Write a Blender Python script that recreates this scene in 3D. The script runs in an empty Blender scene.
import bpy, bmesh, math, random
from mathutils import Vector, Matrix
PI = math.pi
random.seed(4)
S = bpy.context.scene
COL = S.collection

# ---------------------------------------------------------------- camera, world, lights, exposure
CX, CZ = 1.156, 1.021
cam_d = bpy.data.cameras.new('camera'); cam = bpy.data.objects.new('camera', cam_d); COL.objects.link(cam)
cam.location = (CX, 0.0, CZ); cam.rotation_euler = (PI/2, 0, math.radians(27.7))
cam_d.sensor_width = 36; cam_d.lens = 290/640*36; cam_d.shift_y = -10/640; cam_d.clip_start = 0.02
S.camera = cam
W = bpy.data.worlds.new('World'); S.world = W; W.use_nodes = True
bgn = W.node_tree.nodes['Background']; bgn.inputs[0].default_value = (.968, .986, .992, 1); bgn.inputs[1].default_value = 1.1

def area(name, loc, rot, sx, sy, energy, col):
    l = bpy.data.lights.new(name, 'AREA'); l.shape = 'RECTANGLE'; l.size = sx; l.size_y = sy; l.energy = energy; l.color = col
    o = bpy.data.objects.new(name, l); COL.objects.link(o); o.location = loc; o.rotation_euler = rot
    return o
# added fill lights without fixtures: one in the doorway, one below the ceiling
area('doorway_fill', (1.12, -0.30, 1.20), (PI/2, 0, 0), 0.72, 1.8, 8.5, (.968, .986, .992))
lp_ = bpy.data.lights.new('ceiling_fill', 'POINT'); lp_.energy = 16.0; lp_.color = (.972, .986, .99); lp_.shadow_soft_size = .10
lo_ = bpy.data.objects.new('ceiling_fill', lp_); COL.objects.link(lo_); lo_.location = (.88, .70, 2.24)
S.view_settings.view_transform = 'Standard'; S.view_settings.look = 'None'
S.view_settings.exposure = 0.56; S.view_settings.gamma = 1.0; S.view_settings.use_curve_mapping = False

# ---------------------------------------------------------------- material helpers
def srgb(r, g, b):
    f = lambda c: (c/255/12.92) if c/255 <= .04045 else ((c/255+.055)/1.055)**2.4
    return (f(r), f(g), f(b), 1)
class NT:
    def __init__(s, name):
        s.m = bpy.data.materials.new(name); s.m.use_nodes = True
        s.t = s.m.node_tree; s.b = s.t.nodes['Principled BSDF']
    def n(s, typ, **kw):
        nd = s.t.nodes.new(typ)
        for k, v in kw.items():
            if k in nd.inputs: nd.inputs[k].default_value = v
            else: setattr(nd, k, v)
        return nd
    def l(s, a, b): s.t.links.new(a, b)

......

*Written request*: From the first line above through the line that contains "bgn = W.node_tree.nodes['Background'];", quote each line exactly. Output nothing more.

*Solution for this problem*:
Write a Blender Python script that recreates this scene in 3D. The script runs in an empty Blender scene.
import bpy, bmesh, math, random
from mathutils import Vector, Matrix
PI = math.pi
random.seed(4)
S = bpy.context.scene
COL = S.collection

# ---------------------------------------------------------------- camera, world, lights, exposure
CX, CZ = 1.156, 1.021
cam_d = bpy.data.cameras.new('camera'); cam = bpy.data.objects.new('camera', cam_d); COL.objects.link(cam)
cam.location = (CX, 0.0, CZ); cam.rotation_euler = (PI/2, 0, math.radians(27.7))
cam_d.sensor_width = 36; cam_d.lens = 290/640*36; cam_d.shift_y = -10/640; cam_d.clip_start = 0.02
S.camera = cam
W = bpy.data.worlds.new('World'); S.world = W; W.use_nodes = True
bgn = W.node_tree.nodes['Background']; bgn.inputs[0].default_value = (.968, .986, .992, 1); bgn.inputs[1].default_value = 1.1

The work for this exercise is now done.